Yields on China’s benchmark 10-year government bonds fell 0.05 percentage points to 1.77 per cent on Friday, a new record low following a signal by Beijing that it could lower interest rates. US 10-year bond yields were, meanwhile, up marginally at 4.33 per cent. Yields fall as prices rise.
That widened the gap between the two to more than 2.5 percentage points — the biggest since at least 2011, according to LSEG data. The move reflects concern that China’s economy has entered a deflationary spiral and the belief that US President-elect Donald Trump will enact aggressive fiscal measures to boost the US economy, which could increase its deficit.
“This is the result of US-China decoupling,” said Ju Wang, head of China FX and rates at BNP Paribas, adding that the diverging economic performance of the two countries was partially explained by deglobalisation.
The yield differential also piles further pressure on the Chinese renminbi, which has been weakening due to the country’s economic slowdown and the renewed threat of a trade war with the US under Trump.
A weaker renminbi could add to tensions with the incoming US president.
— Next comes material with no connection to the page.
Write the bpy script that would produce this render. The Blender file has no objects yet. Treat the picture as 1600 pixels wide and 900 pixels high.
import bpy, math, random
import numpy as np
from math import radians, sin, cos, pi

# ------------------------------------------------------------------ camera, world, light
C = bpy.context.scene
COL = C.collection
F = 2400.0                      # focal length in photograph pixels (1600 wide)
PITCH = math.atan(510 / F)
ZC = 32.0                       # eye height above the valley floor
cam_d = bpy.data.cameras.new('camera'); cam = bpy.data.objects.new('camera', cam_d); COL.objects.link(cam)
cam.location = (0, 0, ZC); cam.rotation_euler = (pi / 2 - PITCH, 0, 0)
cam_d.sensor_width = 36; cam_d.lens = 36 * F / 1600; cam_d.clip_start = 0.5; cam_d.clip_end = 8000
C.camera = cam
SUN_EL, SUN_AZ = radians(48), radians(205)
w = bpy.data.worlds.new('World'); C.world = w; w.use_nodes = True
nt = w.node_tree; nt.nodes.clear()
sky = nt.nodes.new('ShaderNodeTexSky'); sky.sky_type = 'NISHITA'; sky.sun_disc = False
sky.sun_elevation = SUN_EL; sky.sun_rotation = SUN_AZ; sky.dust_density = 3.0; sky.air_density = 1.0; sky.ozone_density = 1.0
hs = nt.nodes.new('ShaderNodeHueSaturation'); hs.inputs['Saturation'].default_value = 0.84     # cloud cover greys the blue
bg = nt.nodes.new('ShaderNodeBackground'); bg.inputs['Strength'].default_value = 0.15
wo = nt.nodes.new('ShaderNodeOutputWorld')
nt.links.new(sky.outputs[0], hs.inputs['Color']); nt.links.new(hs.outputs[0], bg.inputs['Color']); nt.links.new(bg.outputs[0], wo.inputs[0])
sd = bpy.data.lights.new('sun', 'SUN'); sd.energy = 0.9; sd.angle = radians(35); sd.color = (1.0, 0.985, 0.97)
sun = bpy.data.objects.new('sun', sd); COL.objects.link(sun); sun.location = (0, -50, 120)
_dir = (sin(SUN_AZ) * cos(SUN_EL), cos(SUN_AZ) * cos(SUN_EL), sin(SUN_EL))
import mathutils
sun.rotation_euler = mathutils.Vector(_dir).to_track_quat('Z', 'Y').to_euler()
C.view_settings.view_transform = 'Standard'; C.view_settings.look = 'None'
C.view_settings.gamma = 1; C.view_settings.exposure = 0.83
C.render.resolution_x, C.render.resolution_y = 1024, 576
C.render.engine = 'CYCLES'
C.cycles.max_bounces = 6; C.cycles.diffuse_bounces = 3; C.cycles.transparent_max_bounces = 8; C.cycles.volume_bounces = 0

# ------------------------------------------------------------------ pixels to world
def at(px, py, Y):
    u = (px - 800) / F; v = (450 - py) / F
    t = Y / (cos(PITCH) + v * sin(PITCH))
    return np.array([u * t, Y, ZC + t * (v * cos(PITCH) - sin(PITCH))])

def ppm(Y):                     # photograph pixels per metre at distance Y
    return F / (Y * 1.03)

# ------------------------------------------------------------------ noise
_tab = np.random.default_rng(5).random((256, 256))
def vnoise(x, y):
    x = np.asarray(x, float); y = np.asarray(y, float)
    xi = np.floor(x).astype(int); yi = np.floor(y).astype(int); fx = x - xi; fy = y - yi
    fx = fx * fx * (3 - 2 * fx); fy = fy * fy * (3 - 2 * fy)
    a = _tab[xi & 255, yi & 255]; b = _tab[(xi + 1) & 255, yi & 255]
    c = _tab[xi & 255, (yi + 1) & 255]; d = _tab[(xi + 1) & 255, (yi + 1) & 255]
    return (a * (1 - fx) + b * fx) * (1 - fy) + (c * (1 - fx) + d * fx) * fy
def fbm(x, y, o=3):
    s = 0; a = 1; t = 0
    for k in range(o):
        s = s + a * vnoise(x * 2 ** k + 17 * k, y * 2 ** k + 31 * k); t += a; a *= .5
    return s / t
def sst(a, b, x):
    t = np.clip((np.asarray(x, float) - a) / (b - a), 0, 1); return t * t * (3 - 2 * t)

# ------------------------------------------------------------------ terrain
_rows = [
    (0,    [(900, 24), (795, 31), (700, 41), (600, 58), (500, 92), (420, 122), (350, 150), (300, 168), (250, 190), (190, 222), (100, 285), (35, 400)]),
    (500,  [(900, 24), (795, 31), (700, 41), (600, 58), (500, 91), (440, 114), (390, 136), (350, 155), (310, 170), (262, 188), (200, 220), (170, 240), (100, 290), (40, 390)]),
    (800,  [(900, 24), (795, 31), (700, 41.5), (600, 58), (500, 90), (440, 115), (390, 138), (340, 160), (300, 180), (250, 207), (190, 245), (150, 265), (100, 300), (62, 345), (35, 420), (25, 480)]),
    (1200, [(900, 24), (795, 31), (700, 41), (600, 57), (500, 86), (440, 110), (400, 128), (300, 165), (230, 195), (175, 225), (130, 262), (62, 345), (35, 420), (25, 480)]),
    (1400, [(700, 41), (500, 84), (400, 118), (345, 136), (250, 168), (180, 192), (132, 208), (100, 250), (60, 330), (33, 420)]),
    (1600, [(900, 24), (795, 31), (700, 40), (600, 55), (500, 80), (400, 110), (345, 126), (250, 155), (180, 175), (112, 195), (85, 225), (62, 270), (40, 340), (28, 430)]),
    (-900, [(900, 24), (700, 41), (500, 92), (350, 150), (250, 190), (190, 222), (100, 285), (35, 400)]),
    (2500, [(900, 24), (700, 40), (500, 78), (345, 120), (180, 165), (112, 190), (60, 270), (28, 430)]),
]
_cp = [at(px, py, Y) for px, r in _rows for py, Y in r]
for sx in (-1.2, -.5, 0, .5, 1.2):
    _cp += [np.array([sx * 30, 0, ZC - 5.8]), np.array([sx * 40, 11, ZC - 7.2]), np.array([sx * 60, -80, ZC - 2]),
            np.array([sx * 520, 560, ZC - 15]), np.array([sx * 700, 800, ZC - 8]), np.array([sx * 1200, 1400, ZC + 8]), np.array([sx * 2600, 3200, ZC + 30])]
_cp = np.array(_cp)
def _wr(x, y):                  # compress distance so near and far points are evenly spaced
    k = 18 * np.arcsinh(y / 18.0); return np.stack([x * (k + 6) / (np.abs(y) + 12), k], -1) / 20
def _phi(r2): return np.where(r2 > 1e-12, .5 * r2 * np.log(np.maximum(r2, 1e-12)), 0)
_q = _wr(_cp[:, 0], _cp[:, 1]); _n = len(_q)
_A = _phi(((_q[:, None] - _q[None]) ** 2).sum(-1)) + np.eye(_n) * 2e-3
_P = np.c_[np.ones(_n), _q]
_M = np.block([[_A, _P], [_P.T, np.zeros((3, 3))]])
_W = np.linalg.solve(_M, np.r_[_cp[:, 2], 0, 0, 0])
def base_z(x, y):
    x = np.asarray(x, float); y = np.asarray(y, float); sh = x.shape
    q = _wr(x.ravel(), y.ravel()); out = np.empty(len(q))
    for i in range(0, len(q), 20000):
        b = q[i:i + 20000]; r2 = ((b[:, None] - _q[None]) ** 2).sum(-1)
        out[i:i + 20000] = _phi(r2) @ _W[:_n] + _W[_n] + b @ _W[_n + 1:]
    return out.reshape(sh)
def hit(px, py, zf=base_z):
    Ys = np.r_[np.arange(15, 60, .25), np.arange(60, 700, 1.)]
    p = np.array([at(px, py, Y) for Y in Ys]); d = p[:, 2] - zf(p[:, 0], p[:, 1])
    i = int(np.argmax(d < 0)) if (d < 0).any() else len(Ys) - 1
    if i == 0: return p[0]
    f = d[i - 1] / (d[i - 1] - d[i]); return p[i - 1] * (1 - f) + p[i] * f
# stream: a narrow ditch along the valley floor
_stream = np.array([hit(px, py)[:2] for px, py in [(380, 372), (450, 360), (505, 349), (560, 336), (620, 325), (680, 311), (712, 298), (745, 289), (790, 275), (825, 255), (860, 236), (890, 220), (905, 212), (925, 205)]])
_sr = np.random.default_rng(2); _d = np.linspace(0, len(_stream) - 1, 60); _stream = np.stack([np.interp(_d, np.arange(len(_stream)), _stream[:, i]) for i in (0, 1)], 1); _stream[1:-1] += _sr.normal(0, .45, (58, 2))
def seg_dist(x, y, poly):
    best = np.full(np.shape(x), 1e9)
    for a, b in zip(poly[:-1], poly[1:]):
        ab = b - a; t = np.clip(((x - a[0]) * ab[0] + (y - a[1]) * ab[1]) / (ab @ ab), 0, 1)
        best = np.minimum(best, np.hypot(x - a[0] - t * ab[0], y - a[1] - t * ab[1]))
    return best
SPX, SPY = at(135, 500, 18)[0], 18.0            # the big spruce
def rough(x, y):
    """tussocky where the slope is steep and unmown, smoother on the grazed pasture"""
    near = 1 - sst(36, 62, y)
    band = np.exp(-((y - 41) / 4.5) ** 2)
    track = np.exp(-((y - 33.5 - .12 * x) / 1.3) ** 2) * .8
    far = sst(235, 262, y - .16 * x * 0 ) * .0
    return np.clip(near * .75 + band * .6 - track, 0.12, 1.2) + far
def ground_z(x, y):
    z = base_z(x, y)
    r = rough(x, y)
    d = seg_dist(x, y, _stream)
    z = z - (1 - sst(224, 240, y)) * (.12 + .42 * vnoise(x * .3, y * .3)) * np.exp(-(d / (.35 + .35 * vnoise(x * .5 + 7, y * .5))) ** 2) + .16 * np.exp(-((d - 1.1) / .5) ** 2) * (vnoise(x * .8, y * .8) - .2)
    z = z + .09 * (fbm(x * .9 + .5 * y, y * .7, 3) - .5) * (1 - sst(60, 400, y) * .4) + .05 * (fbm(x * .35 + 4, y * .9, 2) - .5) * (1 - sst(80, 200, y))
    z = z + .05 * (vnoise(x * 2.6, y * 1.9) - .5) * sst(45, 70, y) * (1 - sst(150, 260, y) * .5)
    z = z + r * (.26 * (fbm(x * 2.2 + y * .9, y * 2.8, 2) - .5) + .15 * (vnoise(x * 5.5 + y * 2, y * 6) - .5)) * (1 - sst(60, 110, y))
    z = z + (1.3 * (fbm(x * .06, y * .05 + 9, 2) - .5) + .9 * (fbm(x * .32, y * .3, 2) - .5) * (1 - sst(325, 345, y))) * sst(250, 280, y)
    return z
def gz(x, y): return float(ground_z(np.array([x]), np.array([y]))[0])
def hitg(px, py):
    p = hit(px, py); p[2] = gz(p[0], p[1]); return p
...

Trump administration figures have previously labelled China a “currency manipulator”.
The Chinese currency has fallen further in recent days after Reuters reported, citing sources, that Beijing was considering letting its currency devalue further to defend its exporters. The onshore renminbi is at 7.28 to the dollar, compared with 7.10 on November 5 — the date of the US presidential election.
The lower yields come after Chinese Communist party officials pledged “vigorous” efforts to boost domestic consumption and lower interest rates to revive the economy.
Longer-dated Chinese yields also fell on Friday, with the 30-year yield down 0.04 percentage points at 2.01 per cent. The two-year yield fell 0.05 percentage points to 1.18 per cent.
“The big picture is that China is adopting a low inflation [economic] model . . . while the US is adopting a looser fiscal policy,” said BNP’s Wang, adding that China’s 10-year yield could fall as low as 1.5 per cent by the end of next year.
The rally in Chinese government bonds has come as investors look for havens amid a long-running sell-off in the stock market.
The Communist party’s politburo, which is led by Xi Jinping, changed its monetary policy stance on Monday to “moderately loose” from “prudent” for the first time in 14 years, in another sign that Beijing is looking to act to stimulate growth.